In line with the EU's strategy for international cooperation in research and innovation[[COM(2012)497]] international cooperation is encouraged, and in particular with international research partners involved in ongoing discussions and workshops, with the European Commission. Legal entities established in countries not listed in General Annex A and international organisations will be eligible for funding only when the Commission deems participation of the entity essential for carrying out the action.

Indicative budget: The Commission considers that proposals requesting a contribution from the EU of € 3million would allow for this topic to be addressed appropriately. Nonetheless this does not preclude submission and selection of proposals requesting other amounts.

Radicalisation leading to violent acts can have a huge impact on the society and its citizens: politically (seeding division between communities), economically, emotionally, and in terms of security. The roots of radicalisation are not well-known, whilst well-targeted response to emerging challenges of violent extremism cannot be developed without a full understanding of what drives the process of radicalisation and of how individuals may react to countermeasures. Also, terrorist groups and extremists are capitalising on advances in technology to spread propaganda and radical behaviours, but traditional law enforcement techniques are insufficient to deal with these new, evolving trends in radicalisation. The key in democratic societies is to ensure citizens’ rights to free thought – even radical thought – while protecting society from the fallout of illegal actions from violent radicalised groups and individuals.

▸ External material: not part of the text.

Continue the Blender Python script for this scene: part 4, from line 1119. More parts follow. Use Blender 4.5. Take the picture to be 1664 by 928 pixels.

As a result of this action, security policy-makers and law enforcement agencies should benefit from a full set of policy recommendations and tools aimed at improving their ability to prevent and detect radicalisation by national and local security practitioners in a timely manner, i.e. before individuals turn towards violent, criminal or terrorists acts, including:

  • Comparative analysis of different types of policies (e.g. preventive vs. legal and administrative measures) including counter-propaganda techniques;
  • Improved description of competencies, skills and characteristics of the various types of practitioners involved in preventing, detecting or countering violent extremism;
  • Improved information exchange between the different actors involved, including security practitioners, family of the radicalised individual, school/workplace of the radicalised individual;
  • Field-validation of new approaches to anti-radicalisation directly applicable to support practitioners.